::: Data provided :::
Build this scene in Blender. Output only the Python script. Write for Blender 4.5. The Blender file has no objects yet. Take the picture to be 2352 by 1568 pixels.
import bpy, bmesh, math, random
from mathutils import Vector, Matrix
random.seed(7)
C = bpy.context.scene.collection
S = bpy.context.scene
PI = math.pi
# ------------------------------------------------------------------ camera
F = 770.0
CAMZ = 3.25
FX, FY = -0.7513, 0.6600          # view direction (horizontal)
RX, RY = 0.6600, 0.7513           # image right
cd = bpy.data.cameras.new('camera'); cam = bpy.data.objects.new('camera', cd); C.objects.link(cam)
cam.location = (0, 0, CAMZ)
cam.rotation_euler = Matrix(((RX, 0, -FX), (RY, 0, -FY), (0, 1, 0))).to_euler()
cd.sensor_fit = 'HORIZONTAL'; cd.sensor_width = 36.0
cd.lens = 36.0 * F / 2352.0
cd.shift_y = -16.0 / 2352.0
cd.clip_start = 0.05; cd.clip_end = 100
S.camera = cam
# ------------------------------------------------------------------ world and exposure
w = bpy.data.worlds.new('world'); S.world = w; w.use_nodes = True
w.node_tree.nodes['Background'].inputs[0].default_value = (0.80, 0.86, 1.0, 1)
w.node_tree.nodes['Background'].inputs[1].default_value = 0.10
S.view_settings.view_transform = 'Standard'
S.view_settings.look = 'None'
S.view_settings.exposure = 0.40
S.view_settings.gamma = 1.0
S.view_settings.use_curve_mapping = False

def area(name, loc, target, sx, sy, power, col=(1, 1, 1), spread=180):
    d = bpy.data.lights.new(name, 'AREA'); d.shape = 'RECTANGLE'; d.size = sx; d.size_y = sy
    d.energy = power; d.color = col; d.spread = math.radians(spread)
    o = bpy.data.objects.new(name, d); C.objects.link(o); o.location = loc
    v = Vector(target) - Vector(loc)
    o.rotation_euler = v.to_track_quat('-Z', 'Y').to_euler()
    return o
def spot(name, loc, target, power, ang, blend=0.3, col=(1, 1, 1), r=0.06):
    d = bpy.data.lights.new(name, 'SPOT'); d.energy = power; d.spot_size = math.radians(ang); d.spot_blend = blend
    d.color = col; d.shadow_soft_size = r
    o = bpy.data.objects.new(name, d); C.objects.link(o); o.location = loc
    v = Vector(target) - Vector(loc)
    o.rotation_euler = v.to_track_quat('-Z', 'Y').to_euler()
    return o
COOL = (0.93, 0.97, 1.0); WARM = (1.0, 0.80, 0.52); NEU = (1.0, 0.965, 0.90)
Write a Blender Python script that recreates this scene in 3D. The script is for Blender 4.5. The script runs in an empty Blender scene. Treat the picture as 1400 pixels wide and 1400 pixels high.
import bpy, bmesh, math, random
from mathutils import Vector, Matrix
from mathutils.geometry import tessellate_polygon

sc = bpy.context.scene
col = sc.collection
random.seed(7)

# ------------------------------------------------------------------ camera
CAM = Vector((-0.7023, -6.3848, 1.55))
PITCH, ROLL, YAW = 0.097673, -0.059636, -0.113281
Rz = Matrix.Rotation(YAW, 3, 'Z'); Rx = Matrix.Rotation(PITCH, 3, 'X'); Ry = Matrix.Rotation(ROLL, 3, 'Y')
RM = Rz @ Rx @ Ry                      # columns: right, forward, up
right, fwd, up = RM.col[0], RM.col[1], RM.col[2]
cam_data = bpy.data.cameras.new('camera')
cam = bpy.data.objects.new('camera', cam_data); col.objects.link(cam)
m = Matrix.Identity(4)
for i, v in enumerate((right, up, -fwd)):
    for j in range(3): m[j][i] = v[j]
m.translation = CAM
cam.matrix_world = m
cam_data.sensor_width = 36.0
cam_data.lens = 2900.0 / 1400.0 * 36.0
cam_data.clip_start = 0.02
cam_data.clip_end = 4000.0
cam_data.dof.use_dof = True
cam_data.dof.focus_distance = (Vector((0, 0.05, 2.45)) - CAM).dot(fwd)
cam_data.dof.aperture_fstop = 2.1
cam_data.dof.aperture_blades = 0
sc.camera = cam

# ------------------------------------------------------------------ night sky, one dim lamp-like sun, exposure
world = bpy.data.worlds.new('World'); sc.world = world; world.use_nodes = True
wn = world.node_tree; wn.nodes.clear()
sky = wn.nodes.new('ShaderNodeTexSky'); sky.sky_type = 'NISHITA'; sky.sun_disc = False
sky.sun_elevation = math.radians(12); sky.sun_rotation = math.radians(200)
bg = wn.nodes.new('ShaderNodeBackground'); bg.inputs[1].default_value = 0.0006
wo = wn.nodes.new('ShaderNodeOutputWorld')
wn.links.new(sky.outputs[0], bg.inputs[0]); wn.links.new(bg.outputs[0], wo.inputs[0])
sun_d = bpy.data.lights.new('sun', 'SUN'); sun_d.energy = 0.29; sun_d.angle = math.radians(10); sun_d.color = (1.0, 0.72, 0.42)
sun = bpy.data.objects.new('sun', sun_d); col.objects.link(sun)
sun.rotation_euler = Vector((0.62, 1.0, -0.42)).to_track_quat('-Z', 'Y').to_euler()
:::
Repeat all of the entries exactly.

• [The answer]
Build this scene in Blender. Output only the Python script. Write for Blender 4.5. The Blender file has no objects yet. Take the picture to be 2352 by 1568 pixels.
import bpy, bmesh, math, random
from mathutils import Vector, Matrix
random.seed(7)
C = bpy.context.scene.collection
S = bpy.context.scene
PI = math.pi
# ------------------------------------------------------------------ camera
F = 770.0
CAMZ = 3.25
FX, FY = -0.7513, 0.6600          # view direction (horizontal)
RX, RY = 0.6600, 0.7513           # image right
cd = bpy.data.cameras.new('camera'); cam = bpy.data.objects.new('camera', cd); C.objects.link(cam)
cam.location = (0, 0, CAMZ)
cam.rotation_euler = Matrix(((RX, 0, -FX), (RY, 0, -FY), (0, 1, 0))).to_euler()
cd.sensor_fit = 'HORIZONTAL'; cd.sensor_width = 36.0
cd.lens = 36.0 * F / 2352.0
cd.shift_y = -16.0 / 2352.0
cd.clip_start = 0.05; cd.clip_end = 100
S.camera = cam
# ------------------------------------------------------------------ world and exposure
w = bpy.data.worlds.new('world'); S.world = w; w.use_nodes = True
w.node_tree.nodes['Background'].inputs[0].default_value = (0.80, 0.86, 1.0, 1)
w.node_tree.nodes['Background'].inputs[1].default_value = 0.10
S.view_settings.view_transform = 'Standard'
S.view_settings.look = 'None'
S.view_settings.exposure = 0.40
S.view_settings.gamma = 1.0
S.view_settings.use_curve_mapping = False

def area(name, loc, target, sx, sy, power, col=(1, 1, 1), spread=180):
    d = bpy.data.lights.new(name, 'AREA'); d.shape = 'RECTANGLE'; d.size = sx; d.size_y = sy
    d.energy = power; d.color = col; d.spread = math.radians(spread)
    o = bpy.data.objects.new(name, d); C.objects.link(o); o.location = loc
    v = Vector(target) - Vector(loc)
    o.rotation_euler = v.to_track_quat('-Z', 'Y').to_euler()
    return o
def spot(name, loc, target, power, ang, blend=0.3, col=(1, 1, 1), r=0.06):
    d = bpy.data.lights.new(name, 'SPOT'); d.energy = power; d.spot_size = math.radians(ang); d.spot_blend = blend
    d.color = col; d.shadow_soft_size = r
    o = bpy.data.objects.new(name, d); C.objects.link(o); o.location = loc
    v = Vector(target) - Vector(loc)
    o.rotation_euler = v.to_track_quat('-Z', 'Y').to_euler()
    return o
COOL = (0.93, 0.97, 1.0); WARM = (1.0, 0.80, 0.52); NEU = (1.0, 0.965, 0.90)
Write a Blender Python script that recreates this scene in 3D. The script is for Blender 4.5. The script runs in an empty Blender scene. Treat the picture as 1400 pixels wide and 1400 pixels high.
import bpy, bmesh, math, random
from mathutils import Vector, Matrix
from mathutils.geometry import tessellate_polygon

sc = bpy.context.scene
col = sc.collection
random.seed(7)

# ------------------------------------------------------------------ camera
CAM = Vector((-0.7023, -6.3848, 1.55))
PITCH, ROLL, YAW = 0.097673, -0.059636, -0.113281
Rz = Matrix.Rotation(YAW, 3, 'Z'); Rx = Matrix.Rotation(PITCH, 3, 'X'); Ry = Matrix.Rotation(ROLL, 3, 'Y')
RM = Rz @ Rx @ Ry                      # columns: right, forward, up
right, fwd, up = RM.col[0], RM.col[1], RM.col[2]
cam_data = bpy.data.cameras.new('camera')
cam = bpy.data.objects.new('camera', cam_data); col.objects.link(cam)
m = Matrix.Identity(4)
for i, v in enumerate((right, up, -fwd)):
    for j in range(3): m[j][i] = v[j]
m.translation = CAM
cam.matrix_world = m
cam_data.sensor_width = 36.0
cam_data.lens = 2900.0 / 1400.0 * 36.0
cam_data.clip_start = 0.02
cam_data.clip_end = 4000.0
cam_data.dof.use_dof = True
cam_data.dof.focus_distance = (Vector((0, 0.05, 2.45)) - CAM).dot(fwd)
cam_data.dof.aperture_fstop = 2.1
cam_data.dof.aperture_blades = 0
sc.camera = cam

# ------------------------------------------------------------------ night sky, one dim lamp-like sun, exposure
world = bpy.data.worlds.new('World'); sc.world = world; world.use_nodes = True
wn = world.node_tree; wn.nodes.clear()
sky = wn.nodes.new('ShaderNodeTexSky'); sky.sky_type = 'NISHITA'; sky.sun_disc = False
sky.sun_elevation = math.radians(12); sky.sun_rotation = math.radians(200)
bg = wn.nodes.new('ShaderNodeBackground'); bg.inputs[1].default_value = 0.0006
wo = wn.nodes.new('ShaderNodeOutputWorld')
wn.links.new(sky.outputs[0], bg.inputs[0]); wn.links.new(bg.outputs[0], wo.inputs[0])
sun_d = bpy.data.lights.new('sun', 'SUN'); sun_d.energy = 0.29; sun_d.angle = math.radians(10); sun_d.color = (1.0, 0.72, 0.42)
sun = bpy.data.objects.new('sun', sun_d); col.objects.link(sun)
sun.rotation_euler = Vector((0.62, 1.0, -0.42)).to_track_quat('-Z', 'Y').to_euler()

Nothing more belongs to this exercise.